Tuesday, August 27, 2013

Astonished Gratitude


My sister uses a particular devotion guide. One day last week she was struggling with a sense of neglect and loneliness. She opened her devotional booklet and that was the topic for today. She was blessed as she read the Bible verses that answered her need. Then, on a whim, she opened a classic devotional book to the same date and was astonished that it also addressed the same topic.

God is good at doing things like that. Many Christians tell of how their devotional material hits whatever issue or questions that they are experiencing on that day. I suspect that it is not the devotional material that He lines up to fit our situation, but the situations that He lines up to make us ready to hear what He is going to say to us. We hear better when need makes the words relative to our experience.

The psalmist may have been thinking this, but in any case, he wrote lavishly about the decrees and laws of God. He also knew that without God’s help, he would not “get it” when he read the Bible. He says…

Open my eyes, that I may behold wondrous things out of your law. (Psalm 119:18)

The Word of God is a wonder, but I am also amazed that I finally “get it” and wonder at it and that my wonder stays and deepens. Each day, I am astonished by something new from God, and if not astonished, certainly blessed by a deeper and more perfect knowledge of God and eternal matters. This is of God, not about me.

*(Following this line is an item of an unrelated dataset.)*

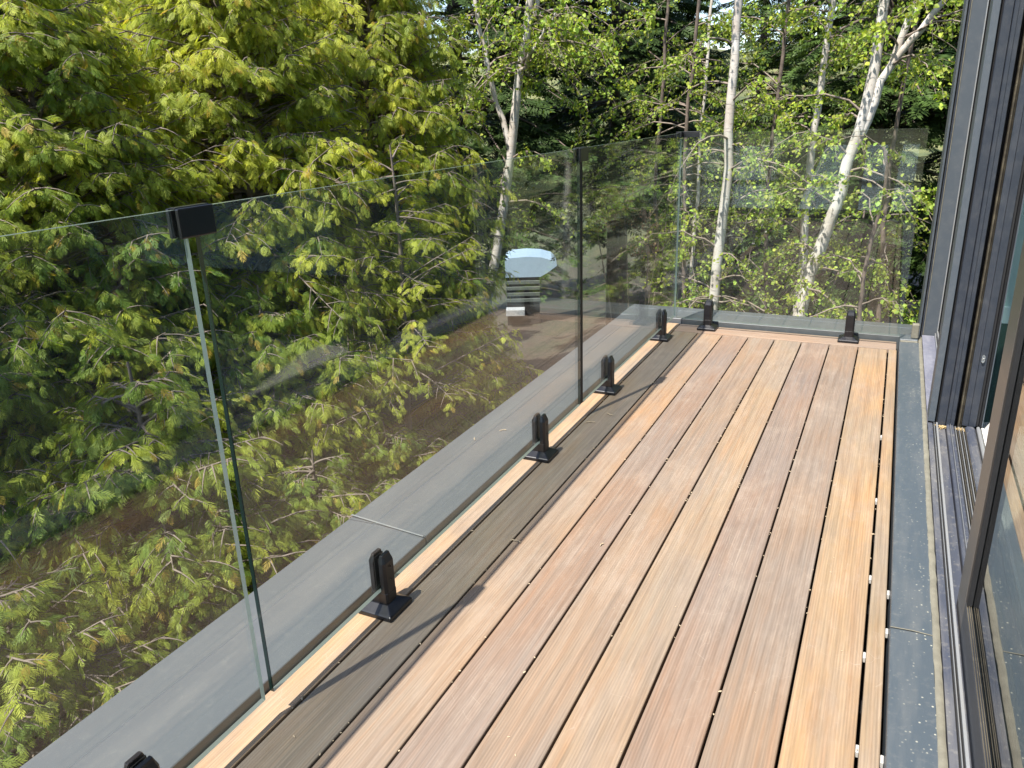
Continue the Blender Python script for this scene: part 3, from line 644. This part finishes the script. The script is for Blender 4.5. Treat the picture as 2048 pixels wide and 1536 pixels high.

As today’s devotional says wonder is a valuable commodity. Think how easily the facility of wonder vanishes. I remember our short year in Alaska and the amazing scenery. One day we came out of the grocery store in Soldatna and the sky was overcast in “buttermilk” clouds, not particular in themselves, but the low sun made them blood red. It was spectacular, but we were the only people in that parking lot looking up. For the locals, this had become commonplace, not quite familiarity that breeds contempt, but along that line.

Perhaps this capacity to take things for granted is the reason Jesus tells us to pray for our daily bread. We spiritualize that and make it mean daily spiritual nourishment through a quiet time with God and in Bible study, but He probably meant daily bread on the table, food for our bodies. In North America, many people think nothing of that. Eating is commonplace, but if I pray for it and am thankful for God’s provision, I’m not only more appreciative for the food, but for other things, even the small thing.

This attitude of thankfulness is important. One of my course professors says that grumbling was the worst sin in the Old Testament. If I am not thankful, I am grumbling. Gratitude is vital to spiritual health and losing my sense of wonder messes with my gratitude.

For those reasons, I want to appreciate even the least of things, like the brilliant red on the sunlit building across the street from my hotel (we are on a business trip) and the incredible blue sky, and a good sleep last night, and my husband leaving me with a platter of breakfast before he went to his meetings. I’ve the privilege today of helping my sister sort the remains of her flooded home. I am thankful that I am able to walk and move and communicate, that I can drive a car and hear and see, that I can wonder at the world around me.

I’m also thankful that the Holy Spirit still speaks to me, shows me what God wants for me each day, even each moment. The wonder of God’s care is never earned or deserved, only to be received with astonished and humble gratitude.